Sun Certification
The Sun Certified Programmer
for the Java 2 Platform certification is the
first level of certification for the Java language.
Sun started certifying programmers back in 1996
when the 1.02 JDK was the current language version.
The Java 2 Platform (or JDK 1.2) was released
in December 1998, and we are now up to SDK 1.4
as the official release.
As more and more of the
big software vendors committed heavily to Java,
a multi-vendor certification initiative was
created. These vendors, such as IBM and Novell
have some specialty Java certifications under
development but the initial level of certification
remains the Sun Certified Programmer.
Current information on the
multi-vendor certification initiative supported
by IBM, BEA Systems, Sun Microsystems, and a
number of training organizations can be found
at: the JCert Web page.
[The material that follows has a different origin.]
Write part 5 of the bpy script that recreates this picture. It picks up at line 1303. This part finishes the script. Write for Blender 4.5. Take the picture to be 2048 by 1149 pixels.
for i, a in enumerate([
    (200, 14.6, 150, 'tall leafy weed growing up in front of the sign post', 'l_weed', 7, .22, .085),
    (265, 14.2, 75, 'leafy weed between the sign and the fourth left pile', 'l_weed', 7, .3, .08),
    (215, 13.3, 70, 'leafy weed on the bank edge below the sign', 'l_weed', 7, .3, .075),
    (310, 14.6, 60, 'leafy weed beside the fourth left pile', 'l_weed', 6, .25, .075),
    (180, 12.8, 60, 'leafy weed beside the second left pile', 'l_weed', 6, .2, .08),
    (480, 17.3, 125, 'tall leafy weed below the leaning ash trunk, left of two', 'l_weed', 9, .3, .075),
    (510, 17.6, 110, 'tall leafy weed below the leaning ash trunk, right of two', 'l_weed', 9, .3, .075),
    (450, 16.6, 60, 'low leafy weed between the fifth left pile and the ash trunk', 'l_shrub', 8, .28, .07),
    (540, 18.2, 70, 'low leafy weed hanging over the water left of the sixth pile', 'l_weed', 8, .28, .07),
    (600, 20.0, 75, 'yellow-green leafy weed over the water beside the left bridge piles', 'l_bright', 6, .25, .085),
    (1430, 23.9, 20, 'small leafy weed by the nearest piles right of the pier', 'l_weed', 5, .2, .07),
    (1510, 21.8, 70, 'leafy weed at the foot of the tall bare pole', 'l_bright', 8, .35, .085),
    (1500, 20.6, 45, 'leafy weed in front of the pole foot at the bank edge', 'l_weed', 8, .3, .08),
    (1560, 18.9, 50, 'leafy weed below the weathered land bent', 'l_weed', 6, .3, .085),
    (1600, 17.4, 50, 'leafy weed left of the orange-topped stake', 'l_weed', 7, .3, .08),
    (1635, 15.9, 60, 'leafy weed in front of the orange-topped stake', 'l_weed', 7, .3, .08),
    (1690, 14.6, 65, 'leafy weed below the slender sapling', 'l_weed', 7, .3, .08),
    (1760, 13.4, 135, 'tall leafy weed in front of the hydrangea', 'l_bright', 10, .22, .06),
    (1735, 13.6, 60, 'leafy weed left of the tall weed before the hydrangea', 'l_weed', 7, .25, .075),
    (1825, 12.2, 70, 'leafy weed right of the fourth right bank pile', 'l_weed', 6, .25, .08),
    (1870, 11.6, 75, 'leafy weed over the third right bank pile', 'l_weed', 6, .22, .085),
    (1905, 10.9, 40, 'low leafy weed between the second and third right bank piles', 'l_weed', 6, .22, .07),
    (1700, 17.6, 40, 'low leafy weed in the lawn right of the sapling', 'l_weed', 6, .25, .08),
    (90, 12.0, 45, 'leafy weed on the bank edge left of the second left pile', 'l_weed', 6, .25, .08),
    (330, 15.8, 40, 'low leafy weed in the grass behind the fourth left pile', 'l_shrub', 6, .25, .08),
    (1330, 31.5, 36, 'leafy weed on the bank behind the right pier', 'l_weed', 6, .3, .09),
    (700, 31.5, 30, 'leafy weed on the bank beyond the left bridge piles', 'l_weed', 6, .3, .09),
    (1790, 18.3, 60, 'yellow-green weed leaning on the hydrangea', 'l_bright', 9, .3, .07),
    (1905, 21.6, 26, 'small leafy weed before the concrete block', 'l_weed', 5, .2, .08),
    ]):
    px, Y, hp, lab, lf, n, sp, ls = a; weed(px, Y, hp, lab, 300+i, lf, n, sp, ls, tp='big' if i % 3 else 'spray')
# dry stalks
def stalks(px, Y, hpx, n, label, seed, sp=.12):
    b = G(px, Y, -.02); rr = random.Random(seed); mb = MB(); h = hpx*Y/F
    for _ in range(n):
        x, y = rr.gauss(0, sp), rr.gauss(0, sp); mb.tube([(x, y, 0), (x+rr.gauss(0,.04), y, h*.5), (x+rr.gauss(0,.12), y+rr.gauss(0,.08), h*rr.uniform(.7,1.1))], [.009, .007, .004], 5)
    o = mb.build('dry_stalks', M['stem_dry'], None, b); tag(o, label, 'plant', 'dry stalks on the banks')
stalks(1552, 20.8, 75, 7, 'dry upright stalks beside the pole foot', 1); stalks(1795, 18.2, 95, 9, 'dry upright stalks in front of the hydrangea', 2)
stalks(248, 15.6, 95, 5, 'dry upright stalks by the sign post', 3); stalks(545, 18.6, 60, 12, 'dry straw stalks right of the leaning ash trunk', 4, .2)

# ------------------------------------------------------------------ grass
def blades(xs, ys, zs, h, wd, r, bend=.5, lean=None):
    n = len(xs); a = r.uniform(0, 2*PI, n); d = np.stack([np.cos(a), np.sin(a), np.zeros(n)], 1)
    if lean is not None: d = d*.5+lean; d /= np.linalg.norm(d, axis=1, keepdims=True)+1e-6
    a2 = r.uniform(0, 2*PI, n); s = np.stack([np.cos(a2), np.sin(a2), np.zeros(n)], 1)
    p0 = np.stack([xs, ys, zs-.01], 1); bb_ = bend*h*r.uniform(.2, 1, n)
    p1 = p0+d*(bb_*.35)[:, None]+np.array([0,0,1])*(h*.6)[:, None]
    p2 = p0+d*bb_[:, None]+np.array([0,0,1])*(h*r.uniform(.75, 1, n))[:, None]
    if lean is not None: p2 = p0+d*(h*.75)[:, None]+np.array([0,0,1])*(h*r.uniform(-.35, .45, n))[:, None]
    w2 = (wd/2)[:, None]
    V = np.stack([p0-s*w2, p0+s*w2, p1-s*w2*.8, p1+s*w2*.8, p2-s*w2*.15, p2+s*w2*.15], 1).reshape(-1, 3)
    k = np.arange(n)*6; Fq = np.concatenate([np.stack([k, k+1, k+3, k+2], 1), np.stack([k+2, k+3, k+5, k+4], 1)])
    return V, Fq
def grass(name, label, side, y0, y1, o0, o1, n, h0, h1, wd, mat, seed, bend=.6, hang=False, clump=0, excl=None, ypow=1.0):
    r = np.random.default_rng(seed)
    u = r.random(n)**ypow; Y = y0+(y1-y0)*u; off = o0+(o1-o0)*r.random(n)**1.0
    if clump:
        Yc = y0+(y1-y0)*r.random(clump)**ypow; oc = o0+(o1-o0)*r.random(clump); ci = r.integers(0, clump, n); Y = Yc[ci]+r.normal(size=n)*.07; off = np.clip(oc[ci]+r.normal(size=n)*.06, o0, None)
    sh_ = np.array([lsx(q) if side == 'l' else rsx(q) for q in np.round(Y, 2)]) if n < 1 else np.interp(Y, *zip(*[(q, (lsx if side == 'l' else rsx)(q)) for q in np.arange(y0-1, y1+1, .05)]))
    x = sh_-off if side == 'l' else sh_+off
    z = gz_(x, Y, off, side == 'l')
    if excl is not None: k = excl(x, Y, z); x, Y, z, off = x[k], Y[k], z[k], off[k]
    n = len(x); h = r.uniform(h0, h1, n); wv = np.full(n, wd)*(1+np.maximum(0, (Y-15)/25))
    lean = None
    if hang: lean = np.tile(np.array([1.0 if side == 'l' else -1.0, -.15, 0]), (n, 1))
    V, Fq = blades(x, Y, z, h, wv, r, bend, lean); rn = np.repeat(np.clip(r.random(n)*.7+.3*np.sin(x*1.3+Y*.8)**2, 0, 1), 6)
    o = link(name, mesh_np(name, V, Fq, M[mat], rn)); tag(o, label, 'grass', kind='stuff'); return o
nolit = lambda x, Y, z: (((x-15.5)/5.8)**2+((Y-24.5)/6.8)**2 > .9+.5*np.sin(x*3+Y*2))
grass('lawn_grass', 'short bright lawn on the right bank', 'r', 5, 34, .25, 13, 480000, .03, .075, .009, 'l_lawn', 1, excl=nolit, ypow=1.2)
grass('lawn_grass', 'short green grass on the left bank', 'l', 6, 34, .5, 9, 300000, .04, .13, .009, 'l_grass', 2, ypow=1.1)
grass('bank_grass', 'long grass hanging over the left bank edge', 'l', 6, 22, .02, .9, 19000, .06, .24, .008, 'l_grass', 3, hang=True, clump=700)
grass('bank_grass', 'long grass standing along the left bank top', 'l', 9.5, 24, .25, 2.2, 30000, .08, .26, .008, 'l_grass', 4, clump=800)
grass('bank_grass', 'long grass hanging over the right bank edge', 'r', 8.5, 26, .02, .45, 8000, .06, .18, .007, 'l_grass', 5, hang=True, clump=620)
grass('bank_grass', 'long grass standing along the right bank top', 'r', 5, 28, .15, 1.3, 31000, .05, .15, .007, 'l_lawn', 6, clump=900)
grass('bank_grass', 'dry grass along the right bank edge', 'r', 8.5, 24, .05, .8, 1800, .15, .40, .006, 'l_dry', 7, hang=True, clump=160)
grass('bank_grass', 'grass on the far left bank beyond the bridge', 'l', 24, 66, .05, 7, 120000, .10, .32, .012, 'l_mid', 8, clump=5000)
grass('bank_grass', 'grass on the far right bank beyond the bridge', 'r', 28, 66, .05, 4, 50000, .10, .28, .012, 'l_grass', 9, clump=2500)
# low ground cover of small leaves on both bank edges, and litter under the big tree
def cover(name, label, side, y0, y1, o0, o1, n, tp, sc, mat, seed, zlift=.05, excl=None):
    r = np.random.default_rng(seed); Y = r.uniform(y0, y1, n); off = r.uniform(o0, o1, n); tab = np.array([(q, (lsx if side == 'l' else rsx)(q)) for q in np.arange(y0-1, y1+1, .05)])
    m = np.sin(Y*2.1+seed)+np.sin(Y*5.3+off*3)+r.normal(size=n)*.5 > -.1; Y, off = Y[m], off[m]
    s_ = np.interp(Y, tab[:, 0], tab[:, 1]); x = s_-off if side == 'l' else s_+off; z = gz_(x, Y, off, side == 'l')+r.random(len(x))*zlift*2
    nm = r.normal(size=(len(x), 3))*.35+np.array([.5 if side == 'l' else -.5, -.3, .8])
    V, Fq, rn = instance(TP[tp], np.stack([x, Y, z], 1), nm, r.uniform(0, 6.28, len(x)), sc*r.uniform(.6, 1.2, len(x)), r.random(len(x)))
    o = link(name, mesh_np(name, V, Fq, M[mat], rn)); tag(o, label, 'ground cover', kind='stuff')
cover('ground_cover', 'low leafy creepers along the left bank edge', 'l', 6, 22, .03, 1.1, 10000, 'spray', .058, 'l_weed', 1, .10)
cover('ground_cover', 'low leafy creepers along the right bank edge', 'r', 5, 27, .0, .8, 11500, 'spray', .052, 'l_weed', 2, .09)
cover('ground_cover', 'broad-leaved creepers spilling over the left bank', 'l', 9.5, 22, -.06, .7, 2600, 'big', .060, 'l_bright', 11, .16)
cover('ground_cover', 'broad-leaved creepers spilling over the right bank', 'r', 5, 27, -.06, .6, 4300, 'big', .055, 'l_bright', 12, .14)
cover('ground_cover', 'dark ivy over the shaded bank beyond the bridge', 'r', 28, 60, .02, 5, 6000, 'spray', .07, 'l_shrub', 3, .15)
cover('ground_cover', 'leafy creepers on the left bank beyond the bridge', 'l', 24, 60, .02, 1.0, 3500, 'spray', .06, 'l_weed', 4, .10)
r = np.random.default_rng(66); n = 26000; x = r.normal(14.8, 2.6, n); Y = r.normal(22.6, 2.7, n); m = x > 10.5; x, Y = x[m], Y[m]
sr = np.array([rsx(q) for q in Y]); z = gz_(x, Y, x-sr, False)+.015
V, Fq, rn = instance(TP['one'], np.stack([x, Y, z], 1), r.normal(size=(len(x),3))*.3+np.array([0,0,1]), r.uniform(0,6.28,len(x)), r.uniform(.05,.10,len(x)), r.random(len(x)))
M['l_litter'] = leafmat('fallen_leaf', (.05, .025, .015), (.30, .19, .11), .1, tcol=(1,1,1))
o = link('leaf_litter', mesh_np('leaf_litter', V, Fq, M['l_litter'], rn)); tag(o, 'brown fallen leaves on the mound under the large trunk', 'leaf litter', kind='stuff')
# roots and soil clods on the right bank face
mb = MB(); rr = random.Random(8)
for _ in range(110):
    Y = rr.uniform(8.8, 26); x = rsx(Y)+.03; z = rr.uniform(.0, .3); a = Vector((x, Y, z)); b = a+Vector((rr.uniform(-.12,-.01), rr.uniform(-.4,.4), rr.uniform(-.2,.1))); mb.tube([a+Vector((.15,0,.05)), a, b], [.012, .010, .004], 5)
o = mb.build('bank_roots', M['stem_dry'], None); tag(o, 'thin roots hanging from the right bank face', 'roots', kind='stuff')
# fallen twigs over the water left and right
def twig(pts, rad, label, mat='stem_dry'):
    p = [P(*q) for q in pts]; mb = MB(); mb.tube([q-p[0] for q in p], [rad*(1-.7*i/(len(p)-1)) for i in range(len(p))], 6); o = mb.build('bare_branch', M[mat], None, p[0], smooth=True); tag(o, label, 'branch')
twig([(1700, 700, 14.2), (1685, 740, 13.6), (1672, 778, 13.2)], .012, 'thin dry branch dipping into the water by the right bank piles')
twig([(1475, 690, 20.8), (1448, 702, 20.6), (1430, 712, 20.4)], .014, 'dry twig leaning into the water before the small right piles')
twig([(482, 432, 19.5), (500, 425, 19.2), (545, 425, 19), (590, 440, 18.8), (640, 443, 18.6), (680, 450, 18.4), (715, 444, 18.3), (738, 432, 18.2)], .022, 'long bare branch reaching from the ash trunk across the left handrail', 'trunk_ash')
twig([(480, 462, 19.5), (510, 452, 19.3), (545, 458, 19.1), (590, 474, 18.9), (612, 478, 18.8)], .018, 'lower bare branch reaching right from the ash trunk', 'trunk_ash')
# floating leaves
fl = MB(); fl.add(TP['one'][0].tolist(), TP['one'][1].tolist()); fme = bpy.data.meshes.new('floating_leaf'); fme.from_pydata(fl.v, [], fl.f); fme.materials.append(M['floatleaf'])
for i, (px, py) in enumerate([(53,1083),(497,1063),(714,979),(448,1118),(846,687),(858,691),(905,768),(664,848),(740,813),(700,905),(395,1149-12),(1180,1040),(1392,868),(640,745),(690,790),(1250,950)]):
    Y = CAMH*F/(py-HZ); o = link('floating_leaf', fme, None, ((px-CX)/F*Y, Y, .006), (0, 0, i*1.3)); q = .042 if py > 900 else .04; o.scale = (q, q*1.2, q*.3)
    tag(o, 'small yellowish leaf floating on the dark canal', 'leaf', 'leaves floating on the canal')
This organization was
moribund for several years but now seems to
have become much more active.
What are the benefits
of becoming certified?
Being certified will demonstrate to employers
a minimum level of knowledge of the Java language.
Because Java is a relatively new language there
are few people with extensive practical experience.
It will also concentrate your mind on the fundamentals
of the language.
With the proliferation of
GUI based tools it is possible to create good
looking Java applications without understanding
what is going on "under the hood".
It doesn't try to cover all of the Java technologies.
You can become certified an still know nothing
about JavaBeans, Corba, RMI or servelets.
What Java Certifications
exist?
In a press release on 20
May 1999 IBM, Novell, Oracle, Sun Microsystems
and the Sun-Netscape Alliance announced a collaboration
to establish a standard for recognition of Java
skills. In the short term this probably does
not affect most people as the current Java Certified
Programmers exam remains the pre-requisite for
all of the other exams.
This new alliance does seem
to be very good news however in that a wider
recognition of the certification exam means
it should become more valuable. The announcement
also introduces some vendor specific exams,
so after you have passed the Programmer Exam
you can take a test to show your knowledge of
a particular development tool such as IBM Visual
Age or Oracle JDeveloper.
I'm already a Java programmer,
will I have to study?
Yes you probably will. The
exam asks all sorts of tricky questions that
you might not consider in the real world and
may not know the answer to. Thus a question
may take the form of
"If you were to write
this particularly piece of code you would never
dream or need to write, what would be the output."